To be done: Extract the lines from the start through the line that holds "COL = scene.collection", both included, omitting all images.

Data lines:
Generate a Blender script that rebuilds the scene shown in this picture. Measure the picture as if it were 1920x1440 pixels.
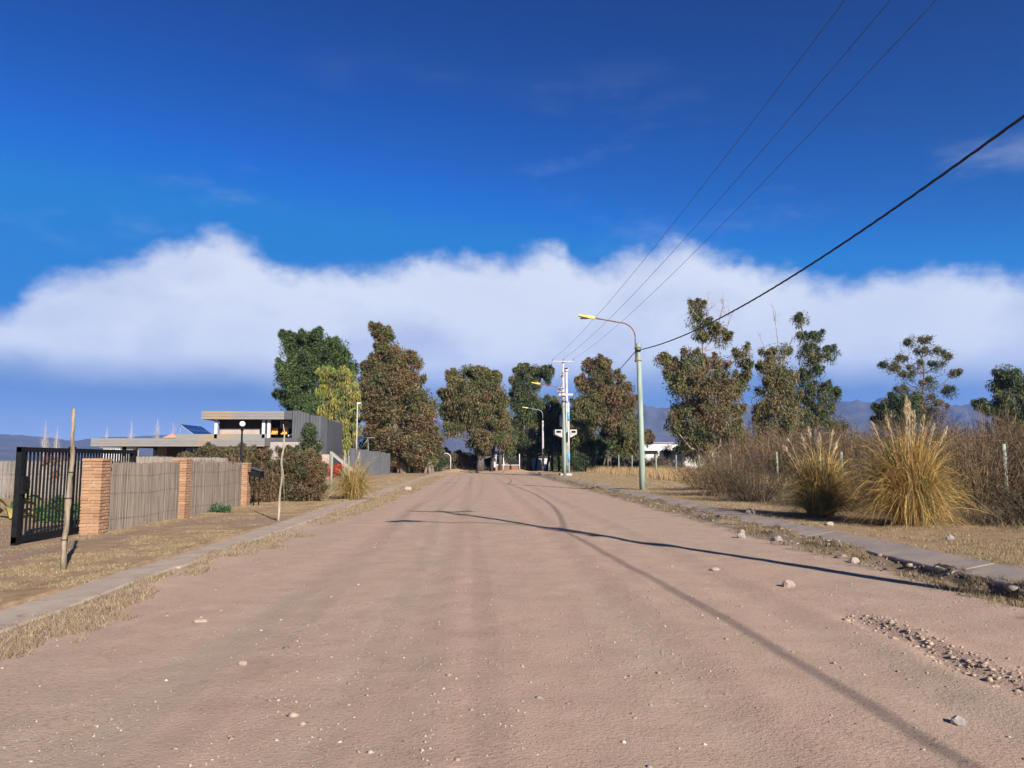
import bpy, math, random
import numpy as np
from mathutils import Vector, Matrix

for o in list(bpy.data.objects):
    bpy.data.objects.remove(o)
scene = bpy.context.scene
COL = scene.collection

# ------------------------------------------------------------------ camera
F_PX, CW, CH = 1400.0, 1920.0, 1440.0
CAM = np.array([0.0, 0.0, 1.6])
YAW, PITCH = math.radians(2.66), math.radians(5.79)
fwd = np.array([math.sin(YAW) * math.cos(PITCH), math.cos(YAW) * math.cos(PITCH), math.sin(PITCH)])
rgt = np.array([math.cos(YAW), -math.sin(YAW), 0.0])
upv = np.cross(rgt, fwd)
cam_d = bpy.data.cameras.new('camera')
cam_d.sensor_width = 36.0
cam_d.lens = 36.0 * F_PX / CW
cam_d.clip_start = 0.05
cam_d.clip_end = 30000
cam = bpy.data.objects.new('camera', cam_d)
cam.matrix_world = Matrix(((rgt[0], upv[0], -fwd[0], CAM[0]), (rgt[1], upv[1], -fwd[1], CAM[1]),
                           (rgt[2], upv[2], -fwd[2], CAM[2]), (0, 0, 0, 1)))
COL.objects.link(cam)
scene.camera = cam


def ray(px, py):
    return fwd + (px - 960) / F_PX * rgt - (py - 720) / F_PX * upv


def P(px, py, Y):
    """world point at distance Y along the road seen towards a direction"""
    r = ray(px, py)
    return CAM + r * (Y / r[1])


def G(px, py, z=0.0):
    r = ray(px, py)
    return CAM + r * ((z - CAM[2]) / r[2])


# ------------------------------------------------------------------ sky and sun
SUN_EL = math.radians(27.0)
SUN_AZ = math.atan2(0.431, -0.902)
SUN_DIR = Vector((math.sin(SUN_AZ) * math.cos(SUN_EL), math.cos(SUN_AZ) * math.cos(SUN_EL), math.sin(SUN_EL)))
EXPOSURE = 1.15
SKY_STRENGTH = 0.10
SUN_STRENGTH = 5.0

world = bpy.data.worlds.new('World')
scene.world = world
world.use_nodes = True
wt = world.node_tree
wt.nodes.clear()


def wn(kind, **kw):
    n = wt.nodes.new(kind)
    for k, v in kw.items():
        setattr(n, k, v)
    return n


def wmath(op, a, b=None, c=None, clamp=False):
    n = wn('ShaderNodeMath', operation=op, use_clamp=clamp)
    for i, v in enumerate((a, b, c)):
        if v is None:
            continue
        if isinstance(v, (int, float)):
            n.inputs[i].default_value = v
        else:
            wt.links.new(v, n.inputs[i])
    return n.outputs[0]


def wramp(v, a, b, lo=0.0, hi=1.0):
    n = wn('ShaderNodeMapRange', interpolation_type='SMOOTHSTEP')
    wt.links.new(v, n.inputs[0])
    for i, q in enumerate((a, b, lo, hi)):
        n.inputs[i + 1].default_value = q
    return n.outputs[0]


def wmix(f, a, b):
    n = wn('ShaderNodeMix', data_type='RGBA')
    if isinstance(f, (int, float)):
        n.inputs[0].default_value = f
    else:
        wt.links.new(f, n.inputs[0])
    for i, v in ((6, a), (7, b)):
        if isinstance(v, tuple):
            n.inputs[i].default_value = (*v, 1)
        else:
            wt.links.new(v, n.inputs[i])
    return n.outputs[2]


sky = wn('ShaderNodeTexSky', sky_type='NISHITA', sun_disc=False, sun_elevation=SUN_EL, sun_rotation=SUN_AZ,
         altitude=900.0, air_density=1.0, dust_density=0.3, ozone_density=2.0)
tc = wn('ShaderNodeTexCoord')
sep = wn('ShaderNodeSeparateXYZ')
wt.links.new(tc.outputs['Generated'], sep.inputs[0])
el = wmath('ARCSINE', sep.outputs[2])
az = wmath('ARCTAN2', sep.outputs[0], sep.outputs[1])
# deep clear-air blue of a dry highland sky
tint = wn('ShaderNodeMix', data_type='RGBA', blend_type='MULTIPLY')
tint.inputs[0].default_value = 1.0
hs = wn('ShaderNodeHueSaturation')
hs.inputs['Saturation'].default_value = 1.45
wt.links.new(sky.outputs[0], hs.inputs['Color'])
wt.links.new(hs.outputs[0], tint.inputs[6])
tint.inputs[7].default_value = (0.62, 0.80, 1.0, 1)
gam = wn('ShaderNodeGamma')
gam.inputs['Gamma'].default_value = 2.0
wt.links.new(tint.outputs[2], gam.inputs['Color'])
bl = wn('ShaderNodeMix', data_type='RGBA', blend_type='MULTIPLY', clamp_result=False)
bl.inputs[0].default_value = 1.0
wt.links.new(gam.outputs[0], bl.inputs[6])
GK = 1.7 * (0.10 * 2 ** 0.45) ** 2 / (SKY_STRENGTH * 2 ** EXPOSURE)
bl.inputs[7].default_value = (GK * 0.03, GK * 1.85, GK * 0.84, 1)
cap = wn('ShaderNodeMix', data_type='RGBA', blend_type='DARKEN')
cap.inputs[0].default_value = 1.0
wt.links.new(bl.outputs[2], cap.inputs[6])
cap.inputs[7].default_value = tuple(c / (SKY_STRENGTH * 2 ** EXPOSURE) for c in (0.024, 0.195, 0.62)) + (1,)
blue = cap.outputs[2]


def noise_w(scale, detail, rough, zs=1.0, off=0.0):
    mp = wn('ShaderNodeMapping')
    mp.inputs['Scale'].default_value = (1, 1, zs)
    mp.inputs['Location'].default_value = (off, off * 0.7, off * 0.3)
    wt.links.new(tc.outputs['Generated'], mp.inputs[0])
    n = wn('ShaderNodeTexNoise')
    n.inputs['Scale'].default_value = scale
    n.inputs['Detail'].default_value = detail
    n.inputs['Roughness'].default_value = rough
    wt.links.new(mp.outputs[0], n.inputs[0])
    return n.outputs[0]


# crest line of the cloud bank, mirrored on round the whole horizon
crest_px = [(-260, 600), (-120, 600), (0, 590), (60, 545), (110, 520), (200, 500), (280, 470), (340, 448), (420, 444), (480, 468),
            (520, 496), (600, 505), (700, 500), (790, 486), (900, 489), (960, 492), (1000, 474), (1045, 462),
            (1080, 492), (1130, 493), (1200, 468), (1280, 454), (1360, 478), (1440, 500), (1490, 508), (1540, 530),
            (1590, 530), (1650, 512), (1780, 511), (1920, 516), (2050, 520), (2200, 540)]
fc = wn('ShaderNodeFloatCurve')
cv = fc.mapping.curves[0]
A0, AR = -math.pi / 4, math.pi / 2
pts = []
for px, py in crest_px:
    r = ray(px, py)
    r = r / np.linalg.norm(r)
    pts.append(((math.atan2(r[0], r[1]) - A0) / AR, math.asin(r[2]) / 0.6))
pts = [p for p in pts if 0.01 < p[0] < 0.99]
cv.points[0].location = (0.0, pts[0][1])
cv.points[1].location = (1.0, pts[-1][1])
for p in pts:
    cv.points.new(*p)
fc.mapping.update()
pp = wmath('PINGPONG', wmath('SUBTRACT', az, A0), AR)
wt.links.new(wmath('DIVIDE', pp, AR), fc.inputs['Value'])
crest = wmath('ADD', wmath('MULTIPLY', fc.outputs[0], 0.6), 0.004)
n_big = noise_w(7.0, 6.0, 0.55, 1.6)
n_fine = noise_w(26.0, 6.0, 0.6, 1.4, 3.1)
n_soft = noise_w(3.0, 4.0, 0.5, 2.0, 7.7)
wob = wmath('ADD', wmath('MULTIPLY', wmath('SUBTRACT', n_big, 0.5), 0.028),
            wmath('MULTIPLY', wmath('SUBTRACT', n_fine, 0.5), 0.050))
depth_in = wmath('ADD', wmath('SUBTRACT', crest, el), wob)       # how far below the crest
edge = wmath('MULTIPLY', wramp(depth_in, -0.010, 0.030), wramp(n_soft, 0.2, 0.55, 0.86, 0.99))
base_w = wmath('ADD', el, wmath('ADD', wmath('MULTIPLY', wmath('SUBTRACT', n_soft, 0.5), 0.07),
                                wmath('MULTIPLY', wmath('SUBTRACT', n_big, 0.5), 0.06)))
base = wramp(base_w, 0.072, 0.132)
# thin high wisps
wisp_m = wmath('MULTIPLY', wramp(noise_w(2.2, 7.0, 0.62, 3.0, 12.3), 0.54, 0.78, 0.0, 0.30), wramp(el, 0.20, 0.30))
wisp_m = wmath('MULTIPLY', wisp_m, wramp(el, 0.32, 0.55, 1.0, 0.0))
alpha = wmath('MAXIMUM', edge, wisp_m)
k = 1.0 / (SKY_STRENGTH * 2 ** EXPOSURE)
lit = tuple(c * k for c in (0.80, 0.84, 0.93))
shade = tuple(c * k for c in (0.42, 0.49, 0.74))
under = tuple(c * k for c in (0.14, 0.245, 0.475))
rim = tuple(c * k for c in (0.40, 0.49, 0.74))
shade_f = wmath('ADD', wmath('MULTIPLY', wramp(depth_in, 0.05, 0.26), 0.62), wmath('MULTIPLY', wmath('SUBTRACT', n_soft, 0.5), 1.9))
shade_f = wmath('ADD', shade_f, wmath('MULTIPLY', wmath('SUBTRACT', n_big, 0.5), 2.0), clamp=True)
cloud = wmix(shade_f, lit, shade)
cloud = wmix(base, under, cloud)
cloud = wmix(wramp(el, 0.015, 0.085, 0.9, 0.0), cloud, rim)
final = wmix(alpha, blue, cloud)
bg = wn('ShaderNodeBackground')
bg.inputs['Strength'].default_value = SKY_STRENGTH
wt.links.new(final, bg.inputs['Color'])
wo = wn('ShaderNodeOutputWorld')
wt.links.new(bg.outputs[0], wo.inputs['Surface'])

sun_d = bpy.data.lights.new('sun', 'SUN')
sun_d.energy = SUN_STRENGTH
sun_d.angle = math.radians(0.53)
sun_d.color = (1.0, 0.94, 0.87)
sun = bpy.data.objects.new('sun', sun_d)
sun.rotation_euler = SUN_DIR.to_track_quat('Z', 'Y').to_euler()
sun.location = (20, -40, 30)
COL.objects.link(sun)

scene.view_settings.view_transform = 'Standard'
scene.view_settings.look = 'None'
scene.view_settings.exposure = EXPOSURE
scene.view_settings.gamma = 1.0
scene.view_settings.use_curve_mapping = False
scene.render.engine = 'CYCLES'
scene.cycles.use_denoising = True
scene.cycles.max_bounces = 5
scene.cycles.transparent_max_bounces = 4
scene.cycles.volume_bounces = 0
scene.cycles.diffuse_bounces = 3
scene.cycles.glossy_bounces = 2
scene.cycles.transmission_bounces = 3

# ------------------------------------------------------------------ helpers
RNG = np.random.default_rng(7)
random.seed(7)


def tag(o, label=None, cat=None, group=None, kind=None):
    if label:
        o['label'] = label
    if cat:
        o['category'] = cat
    if group:
        o['group'] = group
    if kind:
        o['kind'] = kind
    return o


def link(name, me, mat=None, parent=None, loc=None):
    o = bpy.data.objects.new(name, me)
    COL.objects.link(o)
    if mat is not None and me is not None and not me.materials:
        me.materials.append(mat)
    if parent is not None:
        o.parent = parent
        if loc is None:
            pl = parent.location
            if parent.parent is not None:
                pl = pl + parent.parent.location
            o.location = -pl        # meshes are written in world coordinates; parents are only moved, never turned
        else:
            o.location = loc
    elif loc is not None:
        o.location = loc
    return o


def empty(name, loc, label=None, cat=None, group=None):
    o = bpy.data.objects.new(name, None)
    o.location = tuple(float(v) for v in loc)
    o.empty_display_size = 0.2
    COL.objects.link(o)
    return tag(o, label, cat, group)


def np_mesh(name, V, F, C=None, smooth=False):
    """fast mesh from arrays; F is (m,3) or (m,4); C per-vertex rgb"""
    V = np.asarray(V, np.float32)
    F = np.asarray(F, np.int32)
    me = bpy.data.meshes.new(name)
    m, s = F.shape
    me.vertices.add(len(V))
    me.vertices.foreach_set('co', V.ravel())
    me.loops.add(m * s)
    me.loops.foreach_set('vertex_index', F.ravel())
    me.polygons.add(m)
    me.polygons.foreach_set('loop_start', np.arange(0, m * s, s, dtype=np.int32))
    me.polygons.foreach_set('loop_total', np.full(m, s, np.int32))
    if smooth:
        me.polygons.foreach_set('use_smooth', np.ones(m, bool))
    if C is not None:
        a = me.color_attributes.new('Col', 'FLOAT_COLOR', 'POINT')
        c4 = np.ones((len(V), 4), np.float32)
        c4[:, :3] = C
        a.data.foreach_set('color', c4.ravel())
    me.update(calc_edges=True)
    return me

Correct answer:
Generate a Blender script that rebuilds the scene shown in this picture. Measure the picture as if it were 1920x1440 pixels.
import bpy, math, random
import numpy as np
from mathutils import Vector, Matrix

for o in list(bpy.data.objects):
    bpy.data.objects.remove(o)
scene = bpy.context.scene
COL = scene.collection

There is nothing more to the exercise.